Some corpses are next to what look like impact craters. Others appear to have been shot to the head.
Eye witnesses to the Russian incursion in Bucha tell Al Jazeera the civilians have been shot dead by Russian troops.
Mayor Anatoly Fedoruk says 280 bodies have been buried in a mass grave in Bucha.
Ukraine’s prosecutor general says the bodies of 410 civilians have been removed from Bucha and other towns surrounding Kyiv.
April 3
Human Rights Watch says it has verified and documented war crimes by Russian occupying forces in the areas of Kyiv, Kharkiv and Chernihiv, in northern Ukraine.
Reuters reporters find a 15m-long trench in the vicinity of the Church of St Andrew in Bucha, which had begun to be used as a mass grave.
Elsewhere in the town, a second mass grave is found overflowing with bodies.
Satellite images show that work on the St Andrew trench started on March 10, when Russian forces had just moved into the town.
Local residents told reporters the dead lying on the streets of Bucha were their civilian neighbours and had been killed by Russian forces.
April 4
US President Joe Biden calls for Putin to stand a war crimes tribunal for the alleged Russian killings of civilians in Bucha.
“We have to gather all the detail” for a trial, he says.

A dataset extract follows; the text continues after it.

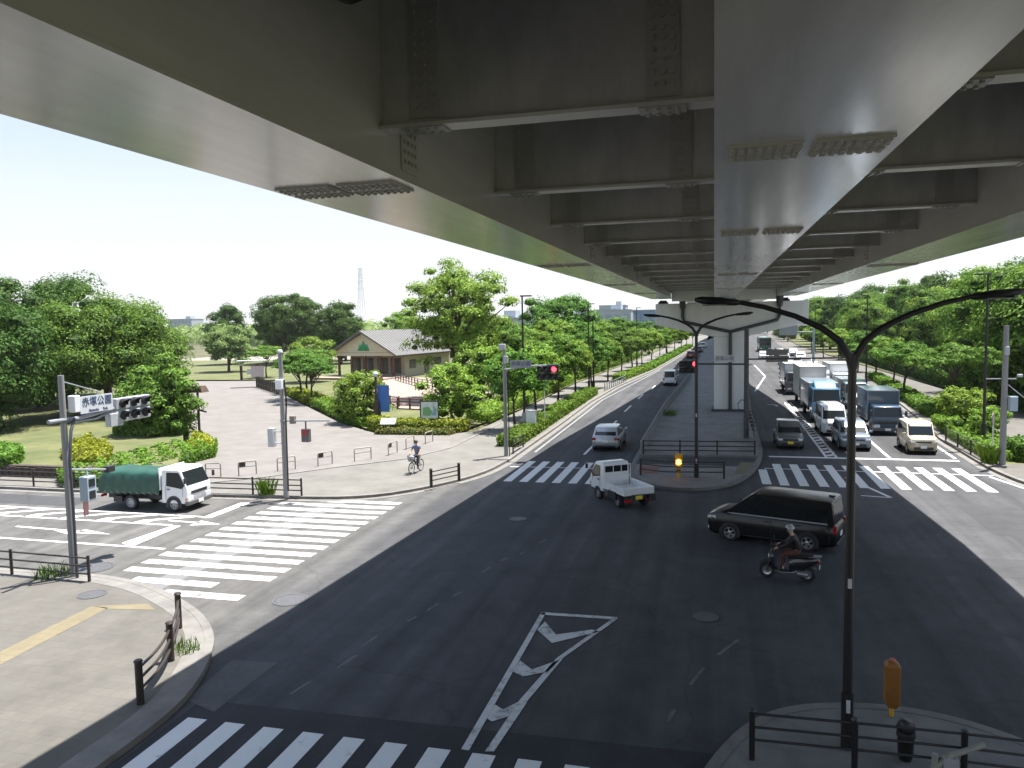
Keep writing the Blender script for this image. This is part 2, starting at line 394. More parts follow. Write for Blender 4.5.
NW = chaikin([(-120, 29.4), (-33, 29.4), (-29, 29.3), (-17.7, 29.7), (-14.4, 30.3), (-12.4, 32.7), (-10.9, 36.0), (-10.6, 40.1)], 2) + LK[1:]
slab('park_pavement', NW + [(-10, 400), (-11.5, 200), (-13.6, 136), (-15.6, 88), (-15.5, 63), (-15.6, 50), (-22, 43.5), (-30, 40), (-60, 32.0), (-120, 32)], .12, WALK2, NW, kw=.2, apron=.35)
plz = MB()
plz.sheet([(-23.3, 31.8), (-21.5, 33.3), (-19.2, 36.2), (-16.3, 39.3), (-15.1, 43.1), (-16.5, 47.8), (-21.4, 47.5), (-27.1, 52.9), (-43.7, 73.2), (-59.0, 93.0), (-70, 92), (-53, 69.6), (-38, 50.2), (-31.5, 43.2), (-27, 36.0)], .145)
structure('plaza', plz, PLAZA)
ed = MB(); band(ed, [(-23.3, 31.8), (-21.5, 33.3), (-19.2, 36.2), (-16.3, 39.3), (-15.1, 43.1), (-15.0, 54)], -.15, .12, .05, .148); structure('plaza_edging', ed, CONC)
lw = MB(); lw.sheet([(-33, 42), (-38, 50.2), (-53, 69.6), (-70, 92), (-200, 110), (-200, 32.2), (-36, 32.2), (-27, 34)], .13); structure('lawn', lw, LAWN)
lw = MB(); lw.sheet([(-120, 97), (-60, 94.6), (-52, 96), (-60, 150), (-140, 150)], .135); structure('lawn', lw, LAWN)
lw = MB(); lw.sheet([(-16.8, 47.9), (-21.2, 48.0), (-27, 53.4), (-44, 74), (-58, 95), (-50, 130), (-40, 300), (-11, 300), (-11.8, 200), (-13.8, 136), (-15.8, 88), (-15.7, 63)], .128); structure('planting_bed', lw, LAWN)
pt = MB(); pt.sheet([(-120, 150), (-60, 150), (-52, 160), (-120, 168)], .15); structure('path', pt, PATH)
# lawn mound held by a low dark stone wall
mound = [(-90, 32.0), (-27.6, 31.9), (-26.3, 33.5), (-30.5, 39.5), (-37, 48), (-50, 64), (-90, 80)]
md = MB(); md.prism(mound, 0.0, .62); structure('lawn_terrace', md, LAWN)
st = mat('wall_stone', (.055, .040, .032), .9, var=.5, scale=4.0, bump=.8, bscale=9)
rw = MB(); rw.box((-58.6, 31.75, .33), (62, .34, .74))
for i in range(48):
    x = -28.2 - i * .42; rw.box((x, 31.6, .30 + .02 * math.sin(i * 7.7)), (.38, .16, .62 + .05 * math.sin(i * 3.1)), rz=.04 * math.sin(i * 5))
tag(rw.build('retaining_wall', st, bevel=.02), 'low dark brown stone wall holding up the lawn beside the side street', 'wall')

# --- median island
ME_L = [(-2.4, 339), (-2.4, 174), (-2.9, 102.6), (-3.5, 77.2), (-4.0, 62.4), (-4.1, 42.3), (-4.05, 38.2), (-3.8, 36.2), (-2.7, 34.6), (-1.4, 34.0)]
ME_R = [(0, 34.5), (1.15, 36.0), (2.05, 39.4), (2.6, 43.8), (2.7, 50), (2.75, 60), (3.1, 73), (3.4, 83), (4.5, 150), (6.5, 250), (9, 339)]
MED = chaikin(ME_L + ME_R, 2)
slab('median_island', MED, .12, SLABS, MED, kw=.22)
k = MB(); k.prism([(-3.85, 41.8), (2.2, 42.3), (2.2, 42.55), (-3.85, 42.05)], .1, .20); structure('median_kerb', k, CONC)
k = MB(); k.sheet([(-3.85, 39.6), (1.85, 39.6), (2.2, 42.2), (-3.85, 41.7)], .125); structure('refuge_asphalt', k, ASPH)
k = MB(); k.sheet([(.9, 37.6), (1.55, 37.7), (2.0, 40.8), (1.3, 40.8)], .129); structure('tactile_strip', k, TACT)
k = MB(); k.sheet([(-3.55, 37.4), (-2.6, 37.0), (-2.6, 38.9), (-3.6, 39.2)], .129)
structure('refuge_paving', k, mat('refuge_red', (.20, .10, .075), .9, var=.3, scale=3))
# --- near island
NI = chaikin([(-.6, 4), (-.6, 9), (-.35, 12.0), (.1, 13.3), (.6, 14.3), (1.3, 15.05), (2.4, 15.45), (3.5, 15.5), (4.5, 15.2), (5.3, 14.6), (6.1, 13.6), (6.4, 12), (6.4, 4)], 2)
slab('near_island', NI, .12, CONC_D, NI[::-1], kw=.2)
# --- east pavement
EK = [(400, 33.4), (30, 33.4), (18, 34.0), (14.2, 35.2), (13.0, 37.5), (12.75, 39.5), (12.65, 41.4)]
EK = chaikin(EK, 2) + RK[1:]
slab('east_pavement', EK + [(28, 400), (24, 300), (20.2, 210), (20.2, 150), (21.2, 95), (21.6, 70), (25, 56), (400, 56)], .12, WALK, EK[::-1], kw=.2, apron=.35)
lw = MB(); lw.sheet([(22.0, 62), (21.6, 95), (20.5, 150), (20.5, 210), (24.3, 300), (160, 300), (160, 58), (23, 58)], .126); structure('lawn', lw, LAWN)
pt = MB(); pt.sheet([(13.4, 42.2), (13.9, 50), (16.2, 50), (15.6, 42)], .126); structure('planting_bed', pt, LAWN)
tk = MB(); tk.sheet([(15.4, 43.0), (16.0, 55), (17.6, 70), (18.2, 70), (16.6, 55), (16.0, 43.0)], .128)
# tactile strip over the near corner pavement
tk = MB(); tk.sheet([G(0, 652, .12), G(92, 606, .12), G(108, 608, .12), G(0, 665, .12)], .125)
tk.sheet([G(92, 606, .12), G(148, 604, .12), G(156, 610, .12), G(108, 609, .12)], .125); structure('tactile_strip', tk, TACT)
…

Jake Sullivan, US national security adviser, says the killings were part of a premeditated plan to imprison or kill dissidents.
“We don’t believe this is just a random accident … we believe this was part of the plan,” he says.

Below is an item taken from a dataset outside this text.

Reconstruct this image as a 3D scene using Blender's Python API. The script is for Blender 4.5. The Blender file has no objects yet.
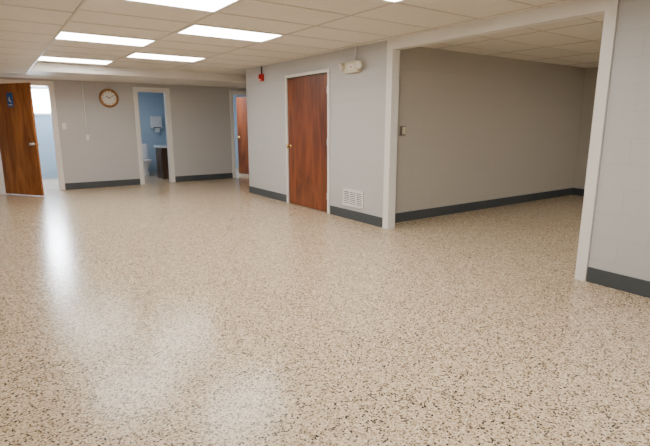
import bpy, bmesh, random
from math import *
from mathutils import Vector, Matrix
random.seed(4)
H=2.283; ZS=2.14; X1=4.03; Y1=10.82; YA=4.61; XB=8.9; XL=-1.6; YB=-2.5; YC=8.32; XR=6.5
XS=0.655; YS=9.2

# ---------------------------------------------------------------- materials
def newmat(name):
    m=bpy.data.materials.new(name); m.use_nodes=True
    nt=m.node_tree; b=nt.nodes["Principled BSDF"]
    return m,nt,b
def N(nt,t,**k):
    n=nt.nodes.new(t)
    for a,v in k.items(): setattr(n,a,v)
    return n
def simple(name,col,rough=0.5,metal=0.0,var=0.06,scale=8,bump=0.0):
    m,nt,b=newmat(name)
    tc=N(nt,"ShaderNodeTexCoord"); no=N(nt,"ShaderNodeTexNoise"); no.inputs["Scale"].default_value=scale; no.inputs["Detail"].default_value=4
    nt.links.new(tc.outputs["Object"],no.inputs["Vector"])
    r=N(nt,"ShaderNodeValToRGB")
    c0=[max(0,c*(1-var)) for c in col]; c1=[min(1,c*(1+var)) for c in col]
    r.color_ramp.elements[0].color=(*c0,1); r.color_ramp.elements[1].color=(*c1,1)
    r.color_ramp.elements[0].position=.3; r.color_ramp.elements[1].position=.7
    nt.links.new(no.outputs["Fac"],r.inputs["Fac"]); nt.links.new(r.outputs["Color"],b.inputs["Base Color"])
    b.inputs["Roughness"].default_value=rough; b.inputs["Metallic"].default_value=metal
    if bump:
        bp=N(nt,"ShaderNodeBump"); bp.inputs["Strength"].default_value=bump; bp.inputs["Distance"].default_value=.003
        nt.links.new(no.outputs["Fac"],bp.inputs["Height"]); nt.links.new(bp.outputs["Normal"],b.inputs["Normal"])
    return m
def blockmat(name,axis,col,mort=0.93,rough=.42):
    m,nt,b=newmat(name)
    tc=N(nt,"ShaderNodeTexCoord"); sp=N(nt,"ShaderNodeSeparateXYZ"); cb=N(nt,"ShaderNodeCombineXYZ")
    nt.links.new(tc.outputs["Object"],sp.inputs[0])
    nt.links.new(sp.outputs[axis],cb.inputs[0]); nt.links.new(sp.outputs["Z"],cb.inputs[1])
    br=N(nt,"ShaderNodeTexBrick"); br.inputs["Scale"].default_value=1
    br.inputs["Brick Width"].default_value=.42; br.inputs["Row Height"].default_value=.2
    br.inputs["Mortar Size"].default_value=.006; br.inputs["Mortar Smooth"].default_value=.6
    br.inputs["Color1"].default_value=(*col,1); br.inputs["Color2"].default_value=(*[c*.985 for c in col],1)
    br.inputs["Mortar"].default_value=(*[c*mort for c in col],1)
    nt.links.new(cb.outputs[0],br.inputs["Vector"])
    nt.links.new(br.outputs["Color"],b.inputs["Base Color"])
    no=N(nt,"ShaderNodeTexNoise"); no.inputs["Scale"].default_value=90; no.inputs["Detail"].default_value=3
    nt.links.new(tc.outputs["Object"],no.inputs["Vector"])
    mm=N(nt,"ShaderNodeMath",operation="MULTIPLY"); mm.inputs[1].default_value=.25
    nt.links.new(no.outputs["Fac"],mm.inputs[0])
    sb=N(nt,"ShaderNodeMath",operation="SUBTRACT"); nt.links.new(mm.outputs[0],sb.inputs[0]); nt.links.new(br.outputs["Fac"],sb.inputs[1])
    bp=N(nt,"ShaderNodeBump"); bp.inputs["Strength"].default_value=.28; bp.inputs["Distance"].default_value=.003
    nt.links.new(sb.outputs[0],bp.inputs["Height"]); nt.links.new(bp.outputs["Normal"],b.inputs["Normal"])
    b.inputs["Roughness"].default_value=rough
    return m
def woodmat(name,dark,light,rough=.35,sc=1.0):
    m,nt,b=newmat(name)
    tc=N(nt,"ShaderNodeTexCoord"); mp=N(nt,"ShaderNodeMapping"); mp.inputs["Scale"].default_value=(5*sc,5*sc,.7*sc)
    nt.links.new(tc.outputs["Object"],mp.inputs[0])
    n1=N(nt,"ShaderNodeTexNoise"); n1.inputs["Scale"].default_value=1.6; n1.inputs["Detail"].default_value=5; n1.inputs["Distortion"].default_value=1.4
    nt.links.new(mp.outputs[0],n1.inputs["Vector"])
    mp2=N(nt,"ShaderNodeMapping"); mp2.inputs["Scale"].default_value=(90,90,3); nt.links.new(tc.outputs["Object"],mp2.inputs[0])
    n2=N(nt,"ShaderNodeTexNoise"); n2.inputs["Scale"].default_value=1; n2.inputs["Detail"].default_value=3; nt.links.new(mp2.outputs[0],n2.inputs["Vector"])
    mx=N(nt,"ShaderNodeMath",operation="MULTIPLY_ADD"); mx.inputs[1].default_value=.3
    nt.links.new(n2.outputs["Fac"],mx.inputs[0]); nt.links.new(n1.outputs["Fac"],mx.inputs[2])
    r=N(nt,"ShaderNodeValToRGB"); r.color_ramp.elements[0].position=.45; r.color_ramp.elements[1].position=.85
    r.color_ramp.elements[0].color=(*dark,1); r.color_ramp.elements[1].color=(*light,1)
    nt.links.new(mx.outputs[0],r.inputs[0]); nt.links.new(r.outputs[0],b.inputs["Base Color"])
    b.inputs["Roughness"].default_value=rough
    return m
def emit(name,col,st):
    m,nt,b=newmat(name)
    b.inputs["Base Color"].default_value=(.8,.8,.8,1)
    # faint prismatic lens texture
    tc=N(nt,"ShaderNodeTexCoord"); v=N(nt,"ShaderNodeTexNoise"); v.inputs["Scale"].default_value=3
    nt.links.new(tc.outputs["Object"],v.inputs["Vector"])
    mr=N(nt,"ShaderNodeMapRange"); mr.inputs["To Min"].default_value=st*.93; mr.inputs["To Max"].default_value=st*1.07
    nt.links.new(v.outputs["Fac"],mr.inputs[0]); nt.links.new(mr.outputs[0],b.inputs["Emission Strength"])
    b.inputs["Emission Color"].default_value=(*col,1)
    return m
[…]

Kremlin spokesman Dmitry Peskov dismisses the evidence of apparent Russian atrocities in Buch as “video forgery and various fakes”.
He says Russia will attempt to hold a UN Security Council discussion about what Russia calls “Ukrainian provocations” in Bucha.
April 5
The UN International Organisation for Migration says the number of internally displaced people in Ukraine has reached 7.1 million, a 10 percent increase since March 16.
Al Jazeera uncovers more testimony from Bucha residents saying they have been tortured and their lives threatened by Russian soldiers.